I figured out the solution after several discussions. For my argument, it remains only to show that the function $(x_1,x_2)\mapsto \lVert f(x_1,x_2)\rVert_{L^\infty(X_1)}$ is measurable on $\overline{X_1\times X_2}$ and it suffices to show that $x_2\mapsto \lVert f(x_1,x_2)\rVert_{L^\infty(X_1)}$ is measurable on $X_2$, so that the set $\{(x_1,x_2)\in X_1\times X_2\mid f(x_1,x_2)>\lVert f(x_1,x_2)\rVert_{L^\infty(X_1)} \}$ would be measurable and by "what we have by hand" we know that each of its slice has measure $0$, whence by Tonelli's Theorem this set is of measure $0$ and the conclusion follows. The condition that $x_2\mapsto \lVert f(x_1,x_2)\rVert_{L^\infty(X_1)}$ is measurable on $X_2$ is in fact essential for this question, otherwise the integral $\int \lVert f(x_1,x_2)\rVert_{L^\infty(X_1)}dx_2$ is never defined.

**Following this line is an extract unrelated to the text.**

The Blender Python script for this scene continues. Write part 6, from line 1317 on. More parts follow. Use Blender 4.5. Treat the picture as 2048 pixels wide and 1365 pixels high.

To show that $x_2\mapsto \lVert f(x_1,x_2)\rVert_{L^\infty(X_1)}$ is measurable, observe that for any simple function $\varphi$ on $X_1\times X_2$, $\varphi\in L^P(X_1)$ for all $x_2\in X_2$ and any $1\leq p<+\infty$, it follows (trivially by direct calculation) that $\lVert \varphi(x_1,x_2)\rVert_{L^\infty(X_1)}=\lim_{p\to+\infty}\lVert \varphi(x_1,x_2)\rVert_{L^p(X_1)}$ for all $x_2$. Since by Tonelli's Theorem each $\lVert \varphi(x_1,x_2)\rVert_{L^p(X_1)}$ is measurable as a function on $X_2$, we know that $\lVert \varphi(x_1,x_2)\rVert_{L^\infty(X_1)}$ is measurable on $X_2$ for any simple $\varphi$. Now for any measurable $f$ on $X_1\times X_2$ with each of its slice $f(-,x_2)$ having finite measure support in $X_1$, choose a sequence of simple functions $\{\varphi_n\}$ that converges to $f$ pointwisely and Egorov's Theorem provides a simple proof for the fact that $\lVert f(x_1,x_2)\rVert_{L^\infty(X_1)}=\lim_{n\to\infty}\lVert \varphi_n(x_1,x_2)\rVert_{L^\infty(X_1)}$ for all $x_2\in X_2$ as one can argue by contradiction. Thus $\lVert f(x_1,x_2)\rVert_L^\infty(X_1)$ is measurable in this case. To pass to general measurable functions $f$ on $X_1\times X_2$, write by $\sigma$-finite condition $X_1=\bigcup_{n=1}^\infty B_n$ with $B_n\subset B_{n+1}$ and $\mu_1(B_n)<\infty$ for all $n$. Observe again by contradiction that $\lVert f(x_1,x_2)\rVert_{L^\infty(X_1)}=\lim_{n\to\infty}\lVert f\cdot\chi_{B_n\times X_2}(x_1,x_2)\rVert_{L^\infty(X_1)}$ and the fact that each $\lVert f\cdot\chi_{B_n\times X_2}(x_1,x_2)\rVert_{L^\infty(X_1)}$ is measurable finishes the proof.

Answer 2

As far as I am concerned, it suffices to show that $$\sup_{x_1\in X_1}\int f(x_1,x_2)d\mu_2\le \int \sup_{x_1\in X_1}f(x_1,x_2)d\mu_2$$I think you can just use a kind of Fatou's Lemma(use the $\sup$, not $\inf$) to prove that.